Keen often took a passive aggressive approach with his staff, according to six former employees. Two recounted Keen begrudgingly offering health care plans to employees after being told it was required by the Affordable Care Act, allegedly telling his staff they were “whiners and complainers” for asking for it.

Multiple former employees described Keen as “inappropriate,” saying he often made comments about employees’ physical appearance. Two former employees described him as making misogynistic statements, which allegedly included making sexual comments about women and frequently questioning their ability to perform their job.

Several former employees questioned the high-security nature of the office, which they say was filled with security cameras and required them to lock their cell phones in boxes. Slyusarev, Registered Agents Inc.’s former senior software engineer, says the phone system, which he says he installed, was capable of surreptitiously recording employee phone calls.

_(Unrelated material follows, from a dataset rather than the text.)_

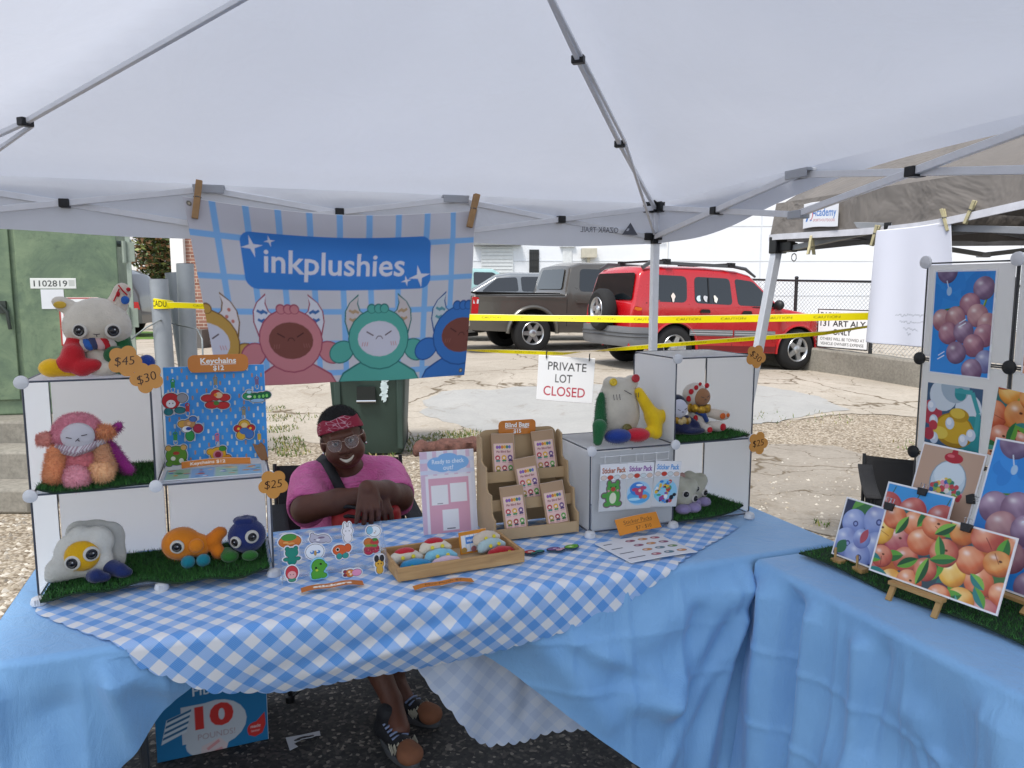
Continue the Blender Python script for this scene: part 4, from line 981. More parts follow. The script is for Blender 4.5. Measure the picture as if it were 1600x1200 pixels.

Former employees say that Keen chafed at government regulations and exercised complete control over the company and its operations. Keen has no website or social media profiles and doesn’t give interviews about his business.

“He thinks people are out to get him, or out to get the company,” Evans, the former senior employee, claims.

Details about its inner workings, including the ownership and management structure, are concealed from employees, who say they were discouraged from discussing it at the office. And the practice of using fake personas extends even to Registered Agents Inc.’s own workers.

When Don Evans began interviewing at Registered Agents Inc., he recalled first speaking over LinkedIn with Diane Brunner, who identified herself as a recruiter at the company. When he arrived at the office for an interview, he asked to speak with Brunner and was told nobody by that name works at the company.

Jack Stephenson, who claims to be a vice president and client relations director at Registered Agents Inc. on LinkedIn, is another fake persona, employees say. Stephenson frequently comments on the registered agents industry on LinkedIn. He lists a Bachelor of Business Administration from Utah State University on his profile, but an official from the university told WIRED they couldn’t find any records pertaining to Jack Stephenson.